Miscellaneous material for your mid-week reading.
- Jon Milton et al. discuss how the first speech from the throne under Mark Carney was based on Donald Trump's wish list rather than the priorities of Canadians. David Moscrop notes that while Carney is breaking his promise of patriotically standing up to U.S. threats and pressure, businesses are actively exploiting nationalism into a profit centre. Sonali Karnick interviews Nora Loreto about the corporate roots of the housing shortage and affordability crisis. And Simon Enoch warns that the privatization of Canada Post (which is a looming possibility only due to the federal government's refusal to allow it to expand its delivery of public services) would have immense costs for Canada as a whole.
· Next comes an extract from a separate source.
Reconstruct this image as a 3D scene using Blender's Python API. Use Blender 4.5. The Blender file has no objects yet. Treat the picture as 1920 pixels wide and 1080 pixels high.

- Pat Rich offers a reminder (with reference to a speech from Dr. Andrew Boozary) that the most important building blocks of health are its social determinants including income, housing, and food security. And Mary Hudetz reports on the Trump regime's slashing of a program which provided Indigenous communities with access to healthy, locally-sourced food as another stark example of its destructive approach.
- Meanwhile, Andrew Nikiforuk laments how Danielle Smith and the UCP have chosen to give measles the advantage over Albertans.
- Finally, Michelle Gamage reports on the call for workplace temperature limits to protect British Columbia workers from extreme heat. And Ashley Cowburn reports on an Autonomy Institute report calling for the same in the UK.